The unincorporated island has signed a joint resolution with the west side's Magna and Kearns urging the Salt Lake County Council to reject a November referendum.
"Let's slow the horses down on this," said Donald Patocka, a White City Township representative. "Let's see what's real here."
The township's council opposed the ballot initiative unanimously, breaking from a bandwagon of yes votes in Midvale, Draper, Cottonwood Heights, Alta and Sandy. White City officials said the proposal comes with too little information and too little time to make an educated decision.
"These [school] kids have got to be held harmless," said Greg Schulz, the county's community-council liaison who solicited signatures against a referendum from the western townships and White City. "It was not to say: no split ever. It is to say: not right now."
Magna and Kearns already have supported the anti-referendum resolution. Copperton was to vote late Wednesday.
The resolution then will go to the County Council, which likely will cast the decisive vote in whether the proposed splits of the Granite and Jordan school districts reach the fall ballot. The County Council will hold a public hearing July 31, but now may not decide the issue until early August.

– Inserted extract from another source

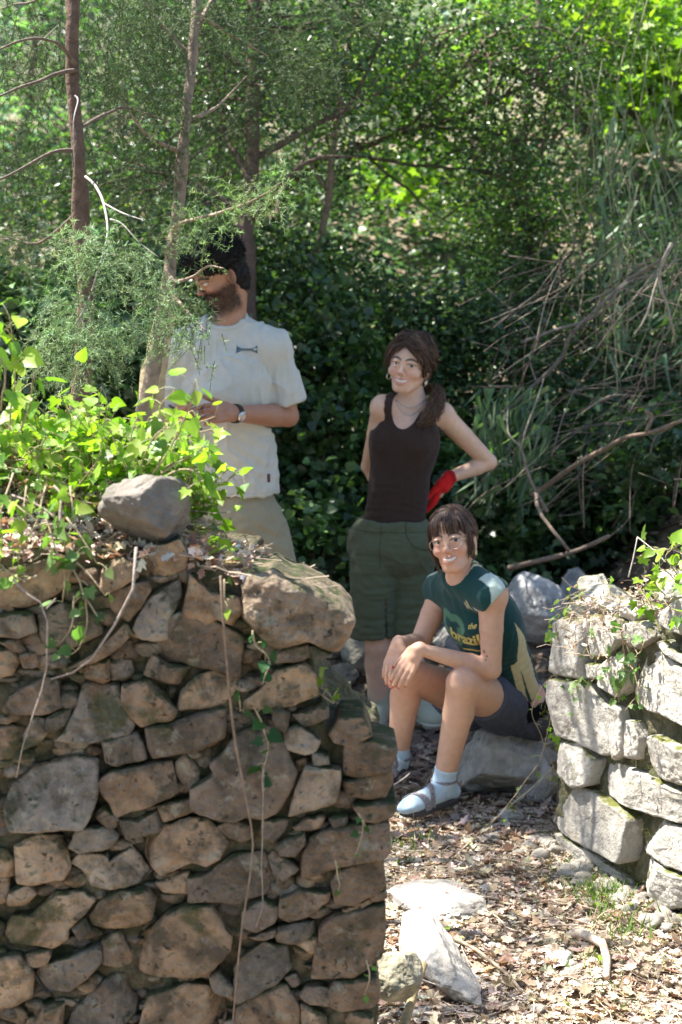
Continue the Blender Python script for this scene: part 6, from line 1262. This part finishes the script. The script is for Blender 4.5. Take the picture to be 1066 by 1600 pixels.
    V, Q = hc.mesh(); V = relax(V, Q, 2, .5); N = vnorm(V, Q); V = V + N * (.004 * fbm(V, 35, 3, 2))[:, None]; hb = MB(); hb.add(V, Q, (.035, .022, .018)); HC = (.085, .050, .034); pth = []
    for i in range(900):
        s = 1 if rng.random() < .62 else -1; y0 = rng.uniform(-.05, .090); z9 = .13 if y0 < .05 else .13 - 1.3 * (y0 - .05); zz = rng.normal(); w_ = .006 * rng.normal(size=(6, 3))
        pth.append([on_cap(H, -.004 + .003 * s, y0, z9, r=(.083, .102, .092)), on_cap(H, s * .040, y0 + .002, z9 - .025, r=(.085, .104, .094)) + w_[0], on_cap(H, s * .075, y0 - .005, .055 + .02 * zz, r=(.087, .104, .094)) + w_[1], on_cap(H, s * .085, y0 - .04, .0 + .02 * zz, r=(.086, .102, .092)) + w_[2], H.w(s * .045, -.085, -.045) + w_[3], H.w(.045, -.085, -.085)])
    strands(hb, pth, .0012, HC, 26, .009); pth = []
    for i in range(60):                                                             # wisps at the temples
        s = 1 if i % 2 else -1; pth.append([on_cap(H, s * .03, .05, .11), on_cap(H, s * .07, .045, .05), H.w(s * (.078 + .004 * rng.normal()), .030, .01), H.w(s * (.082 + .006 * rng.normal()), .022, -.03 - .02 * rng.random())])
    strands(hb, pth, .0009, HC, 18, .010)
    # curly tail falling over her left shoulder
    c0 = [H.w(.045, -.085, -.085), P(681, 610, D + .02), P(682, 632, D - .06), P(671, 651, D - .10), P(657, 664, D - .12)]; ax_ = spline(c0, 60); wd = np.interp(np.linspace(0, 1, 60), [0, .3, .7, 1], [.016, .034, .038, .014])
    core = MB(); tube(hb, ax_, wd * .62, (.03, .018, .012), 8, .3, 3)
    for i in range(620):
        n = 46; u = np.linspace(rng.uniform(0, .35), rng.uniform(.6, 1), n); q = np.stack([np.interp(u, np.linspace(0, 1, 60), ax_[:, a]) for a in range(3)], -1); w_ = np.interp(u, np.linspace(0, 1, 60), wd)
        off = rdir(1)[0] * rng.uniform(.1, 1); fq = rng.uniform(28, 46); ph = rng.uniform(0, 6.28); cr = rng.uniform(.004, .008) * np.linspace(.4, 1.2, n); q = q + off * w_[:, None] + np.stack([np.cos(fq * u + ph) * cr, np.sin(fq * u + ph) * cr, .3 * np.sin(fq * u) * cr], -1)
        tube(hb, q, .0008 * rng.uniform(.7, 1.3), np.clip(np.array((.13, .075, .045)) * (1 + .4 * rng.normal()), .006, .3), 4, 0, cap=False)
    hb.build('hair', M['hair'], t)
    for s in (-1, 1): mb = MB(); c0 = H.w(s * .076, -.004, -.058); ring(mb, c0, H.F * .8 + H.L * s * .5, H.U, .012 * k, .013 * k, .0028, (.70, .66, .55), 24); mb.build('earring', M['shiny'], t)
    # necklaces lying on the chest
    bv = BVHTree.FromPolygons([v_.co[:] for v_ in bd.data.vertices], [p_.vertices[:] for p_ in bd.data.polygons])
    for (l, dp, r_) in ((.050, .030, .0016), (.055, .060, .0011)):
        mb = MB(); pts = []
        for a in np.linspace(-1, 1, 26):
            s0 = nb + L * a * l + np.array([0, 0, .008 - dp * (1 - a * a)]) + F * .2; h = bv.ray_cast(Vector(s0), Vector(-F), .4); pts.append(np.array(h[0]) + F * .002 if h[0] is not None else s0 - F * .14)
        tube(mb, pts, r_, (.60, .58, .55), 5); mb.build('necklace', M['shiny'], t)
standing()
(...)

In Sandy, Deputy Mayor John Hiskey expressed surprise at White City's opposition, saying a district division would affect that township no differently than his east-side suburb.
He said the anti-split resolution - which County Councilman Joe Hatch said officials are obligated to consider as stewards of unincorporated Salt Lake Valley - has the "potential of harming the entire proposal."
So be it, White City officials say.
Without better data, community council Chairwoman Paulina Flint said a vote is premature.
"This thing shouldn't go on the ballot," she said, "until the real costs have been defined."